Con más preocupación por la salvación del alma y el fin de los tiempos que la mayoría de los Obispos, cómo desatender su permanente preocupación parusíaca plasmada en la seguidilla editorial de los últimos años.
Así, mientras pudo, fue el altillo de su casa solariega el espacio físico para otear el horizonte metafísico. El posible granizo amenazando la cosecha o las inminentes tempestades en la Nave de Cristo, ningún peligro era ajeno a su espíritu centinela.
Por eso, glosó cuantas veces pudo: “Cuando estas cosas empezaren a suceder, cobrad ánimo y levantad vuestras cabezas, porque se acerca vuestra liberación” (Lc. 21, 28).

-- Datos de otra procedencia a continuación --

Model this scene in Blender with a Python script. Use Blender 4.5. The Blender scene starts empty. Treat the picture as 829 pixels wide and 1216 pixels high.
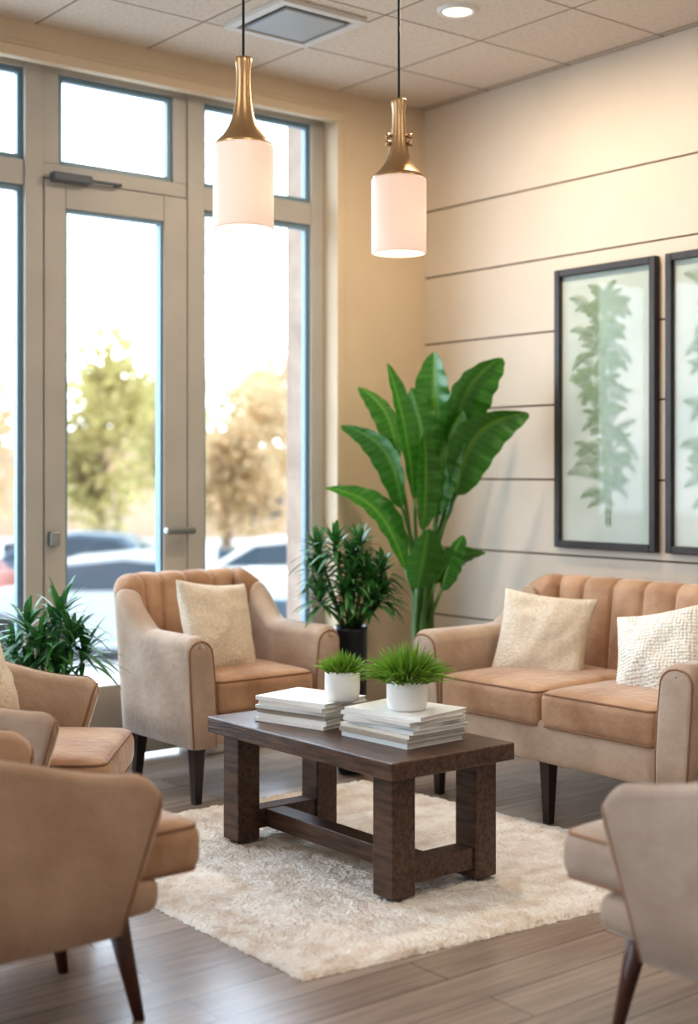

Dios lo llamó antes de que el Hijo vuelva triunfante -y con qué facilidad lo imaginamos saliendo cada amanecer aguardando el cumplimiento de las profecías-. Nosotros seguimos, e intentaremos cumplir con la consigna. En medio de las tribulaciones, levantaremos nuestras cabezas. No sabemos si son las últimas, si nos quedará aun una primavera, una última embestida, una postrimera prueba. Seguiremos oteando el Horizonte, que tanto pregustaste.
Y en la Segunda Venida, detrás del rayo fulminante que aterrorizará a los malos, se oirá tal vez tu carcajada, que tanto extrañaremos, como precursora del Banquete final. De ese Banquete que ahora tiene un comensal más. Ya imaginamos qué estará poniendo sobre la Mesa, aguardando los cielos nuevos y las tierras nuevas.
Camarada y amigo, descansa en paz. Querido Federico, ¡hasta el reencuentro!